Monday, January 7, 2008

One Day to Go

With the New Hampshire primary one day off, NPR is still at it: it’s crack political team, including Don Gonyea, the reporter whose reporting, for years, consisted of repeating Bush press office statements, is still making it a Clinton v. Obama thing. But they and the rest of the corporate and corporate-friendly media may be too clever by half – for a change. Let Clinton and Obama tear each other down. Better yet, let Obama knock Clinton out of the water. That would be no mean achievement. This morning’s (January 7) polls suggest there’s a chance that will happen. But we mustn’t hope prematurely. Instead, lets do all we can to make the people of New Hampshire rise to their historic responsibility. [Needless to say, there’s no remotely plausible reason why this should be their responsibility; why out lunatic electoral system assigns inordinate political influence to them, as it did to the Democratic voters of Iowa. But these are the conditions that prevail.] With the prospect of a Clintonite (that is, a kinder, gentler and infinitely more competent Republican) Restoration quelled, then perhaps we can have a more serious political discussion – not about “populism” (Edwards) versus happiness and niceness (Obama), but about just where (not whether!) in the class struggle the POP, the Party of Pusillanimity, can and will come down. We live in a world devastated by eight years of Cheney and Bush led, Democrat facilitated, murder and mayhem; we face the prospect of environmental disasters, economic decline, and other imaginable (and yet unimaginable) catastrophes. If there’s to be any chance of a soft landing, a radical change of course is necessary – NOW. As best one can tell at this point, an Edwards presidency will be more propitious for that end than an Obama presidency. Or, what comes to the same thing, it will be less Clintonite.

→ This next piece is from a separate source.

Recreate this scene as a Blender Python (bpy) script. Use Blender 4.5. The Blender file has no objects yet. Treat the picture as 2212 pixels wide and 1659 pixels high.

So let Edwards hang back for now (if he can’t yet surge ahead). Let him team up with Obama in New Hampshire against the Clintons. His war of attrition with Obama can intensify later, so long as the money – the lifeblood of American “democracy” – holds out. It’s a shrewd strategy. Lets hope it works. But, even if it doesn’t, it may help push Obama in the right (that is, the left) direction. Then the task will be to keep him there.